MOM is a very cool probe. Kudos to India for doing this right. Bon chance to Mangalyaan!

And an R&K for the OP.

 

Ghost Dog

(16,881 posts)
2. What an interesting use of the verb 'to embark'
Sun Dec 1, 2013, 05:45 AM
Dec 2013

Origin: mid 16th century: from French embarquer, from em- 'in' + barque 'bark, ship'

Good work; recovered from the earlier glitch.

muriel_volestrangler

(101,388 posts)
3. A rather badly written ending to the article
Sun Dec 1, 2013, 09:51 AM
Dec 2013
India's PSLV rocket - the second choice for the mission after a beefier launcher failed - was not powerful enough to send the MOM on a direct flight to Mars.

So engineers opted for a method of travel called a Hohmann Transfer Orbit to propel the spacecraft from Earth to Mars with the least amount of fuel possible.


Hohmann transfer orbits are pretty normal for Mars missions. NASA's MAVEN, launched in November, is using one too:

After their Earth departures, MAVEN on November 18 and MOM planned for November 30, their interplanetary trajectory will be the well-known, minimum propellant, Hohmann Transfer, in which they coast "up" away from the Sun, slowing all the way to Mars. Upon arrival, each spacecraft will again fire its rocket engine to be captured by Mars's gravity and enter orbit around the planet.

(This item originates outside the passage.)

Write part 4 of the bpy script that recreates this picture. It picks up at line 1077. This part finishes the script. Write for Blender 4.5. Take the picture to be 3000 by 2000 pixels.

http://www.planetary.org/blogs/emily-lakdawalla/2013/11220947-maven-mom-trajectory-explainer.html


It is 'direct' in the sense that you fire the engine once to go from Earth's (roughly circular) orbit round the Sun to an elliptical one with Earth's distance as the minimum from the Sun, and Mars' as the maximum; when you get there, you fire it again to make it circular at Mars. Earth and Mars are at the right stages in their orbits every 25 months or so, which is why missions to Mars tend to happen in groups - like these 2 together.

What MOM did that was unusual, because they had a less powerful rocket, was to build up some speed in Earth orbit first, by firing the rocket repeatedly at the low point of an increasingly elliptical orbit round Earth. This is more efficient (it's called the Oberth effect), but means orbiting Earth repeatedly to do it. As the Palentary blog says:

MOM chooses to do things differently. Having less massive a spacecraft than MAVEN, ISRO is depending on its proven Polar Satellite Launch Vehicle, and a reliable propulsion system that is built into the spacecraft: a 440-newton bi-propellant fed rocket engine (Cassini has biprop 440 N engines too!), and instead of one very powerful Centaur burn (about 99,000 newtons), ISRO would use its much smaller engine repeatedly. It has to be repeated burns, rather than one long burn, because in order to raise the spacecraft's apoapsis - the high point in its orbit - it has to fire when it is speeding past its closest point to Earth, at periapsis. (For more details on this, look for "The Key to Space Flight" here.)

So with repeated burns while going through periapses, the MOM spacecraft is working its way to a high enough energy to get on a trajectory that will be hyperbolic with respect to Earth; it will have the ability to inject onto its interplanetary cruise, orbiting the Sun instead of Earth. MAVEN did this all at once with a powerful rocket; MOM is doing it in steps using its smaller rocket, but the energy required (per unit of spacecraft mass) is about the same.